▶ **DATA PROVIDED**:
— START —

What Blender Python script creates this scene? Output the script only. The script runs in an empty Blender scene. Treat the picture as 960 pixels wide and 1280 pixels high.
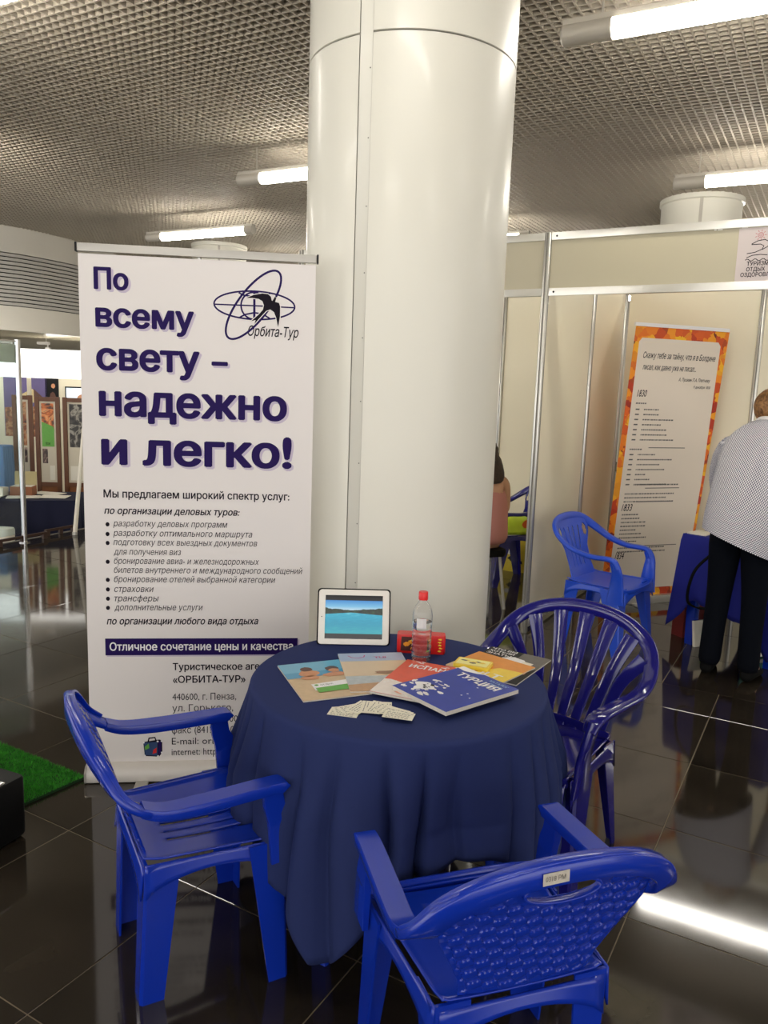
import bpy, bmesh, math, random
from mathutils import Vector, Matrix
from mathutils.geometry import delaunay_2d_cdt
random.seed(7)
S = bpy.context.scene
COL = S.collection
R = math.radians
PI = math.pi

# ---------------------------------------------------------------- camera
F_PX = 982.0
cam_d = bpy.data.cameras.new('camera')
cam = bpy.data.objects.new('camera', cam_d)
COL.objects.link(cam)
cam_d.sensor_fit = 'VERTICAL'
cam_d.sensor_height = 36.0
cam_d.lens = F_PX / 1280.0 * 36.0
cam_d.clip_start = 0.05
cam_d.clip_end = 200
PITCH = R(8.89); ROLL = R(1.97)
fw = Vector((0, math.cos(PITCH), -math.sin(PITCH)))
rt = Vector((1, 0, 0)); up = rt.cross(fw)
r2 = rt * math.cos(ROLL) + up * math.sin(ROLL)
u2 = -rt * math.sin(ROLL) + up * math.cos(ROLL)
M = Matrix((r2, u2, -fw)).transposed().to_4x4()
M.translation = Vector((0, 0, 1.59))
cam.matrix_world = M
S.camera = cam

# ---------------------------------------------------------------- world, exposure
w = bpy.data.worlds.new('world'); S.world = w; w.use_nodes = True
w.node_tree.nodes['Background'].inputs[0].default_value = (1.0, 0.975, 0.95, 1)
w.node_tree.nodes['Background'].inputs[1].default_value = 0.95
S.view_settings.view_transform = 'Standard'
S.view_settings.look = 'None'
S.view_settings.gamma = 1
S.view_settings.exposure = 1.35
S.view_settings.use_curve_mapping = False
TUBE = 14.0          # strength of the luminous tubes (they are built below, in the lamp's own builder)

# ---------------------------------------------------------------- helpers
def srgb(r, g, b):
    f = lambda c: (c/255/12.92) if c/255 <= .04045 else ((c/255+.055)/1.055)**2.4
    return (f(r), f(g), f(b), 1)

MATS = {}
def mat(name, col, rough=.5, metal=0, coat=0, noise=0, nscale=20, bump=0, bscale=60, spec=None, emit=0, trans=0, ior=None, sheen=0):
    m = bpy.data.materials.new(name); m.use_nodes = True
    nt = m.node_tree; b = nt.nodes['Principled BSDF']
    b.inputs['Base Color'].default_value = col
    b.inputs['Roughness'].default_value = rough
    b.inputs['Metallic'].default_value = metal
    if coat: b.inputs['Coat Weight'].default_value = coat; b.inputs['Coat Roughness'].default_value = .08
    if spec is not None: b.inputs['Specular IOR Level'].default_value = spec
    if ior: b.inputs['IOR'].default_value = ior
    if trans: b.inputs['Transmission Weight'].default_value = trans
    if sheen: b.inputs['Sheen Weight'].default_value = sheen
    if emit:
        b.inputs['Emission Color'].default_value = col; b.inputs['Emission Strength'].default_value = emit
    tc = nt.nodes.new('ShaderNodeTexCoord')
    if noise:
        n = nt.nodes.new('ShaderNodeTexNoise'); n.inputs['Scale'].default_value = nscale; n.inputs['Detail'].default_value = 4
        nt.links.new(tc.outputs['Object'], n.inputs['Vector'])
        mx = nt.nodes.new('ShaderNodeMix'); mx.data_type = 'RGBA'
        nt.links.new(n.outputs['Fac'], mx.inputs[0])
        mx.inputs[6].default_value = tuple(c*(1-noise) for c in col[:3])+(1,)
        mx.inputs[7].default_value = tuple(min(1, c*(1+noise)) for c in col[:3])+(1,)
        nt.links.new(mx.outputs[2], b.inputs['Base Color'])
    if bump:
        n2 = nt.nodes.new('ShaderNodeTexNoise'); n2.inputs['Scale'].default_value = bscale; n2.inputs['Detail'].default_value = 3
        nt.links.new(tc.outputs['Object'], n2.inputs['Vector'])
        bp = nt.nodes.new('ShaderNodeBump'); bp.inputs['Strength'].default_value = bump; bp.inputs['Distance'].default_value = .002
        nt.links.new(n2.outputs['Fac'], bp.inputs['Height']); nt.links.new(bp.outputs['Normal'], b.inputs['Normal'])
    MATS[name] = m
    return m

def ramp_mat(name, scale, stops, rough=.5, kind='noise', coord='Object', emit=0, detail=4, distort=0):
    m = bpy.data.materials.new(name); m.use_nodes = True
    nt = m.node_tree; b = nt.nodes['Principled BSDF']; b.inputs['Roughness'].default_value = rough
    tc = nt.nodes.new('ShaderNodeTexCoord')
    if kind == 'noise':
        n = nt.nodes.new('ShaderNodeTexNoise'); n.inputs['Scale'].default_value = scale; n.inputs['Detail'].default_value = detail
        n.inputs['Distortion'].default_value = distort; out = n.outputs['Fac']
    else:
        n = nt.nodes.new('ShaderNodeTexVoronoi'); n.inputs['Scale'].default_value = scale; out = n.outputs['Color']
    nt.links.new(tc.outputs[coord], n.inputs['Vector'])
    cr = nt.nodes.new('ShaderNodeValToRGB'); nt.links.new(out, cr.inputs['Fac'])
    e = cr.color_ramp.elements
    while len(e) < len(stops): e.new(.5)
    for i, (p, c) in enumerate(stops): e[i].position = p; e[i].color = c
    nt.links.new(cr.outputs['Color'], b.inputs['Base Color'])
    if emit:
        nt.links.new(cr.outputs['Color'], b.inputs['Emission Color']); b.inputs['Emission Strength'].default_value = emit
        b.inputs['Base Color'].default_value = (0, 0, 0, 1)
    return m

def obj(name, mesh, parent=None, loc=None, rotz=None):
    o = bpy.data.objects.new(name, mesh); COL.objects.link(o)
    if parent: o.parent = parent
    if loc is not None: o.location = loc
    if rotz is not None: o.rotation_euler = (0, 0, rotz)
    return o

def thing(name, label, cat, loc=(0, 0, 0), rotz=0, group=None):
    o = bpy.data.objects.new(name, None); COL.objects.link(o)
    o.empty_display_size = .1
    o.location = loc; o.rotation_euler = (0, 0, rotz)
    tag(o, label, cat, group); return o

def tag(o, label, cat, group=None):
    o['label'] = label; o['category'] = cat
    if group: o['group'] = group
    return o

def struct(o): o['kind'] = 'structure'; return o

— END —

▶ **TASK BRIEF**: Check each line above for "scene" and return the ones that have it.

▶ **THE RESPONSE**:
What Blender Python script creates this scene? Output the script only. The script runs in an empty Blender scene. Treat the picture as 960 pixels wide and 1280 pixels high.
S = bpy.context.scene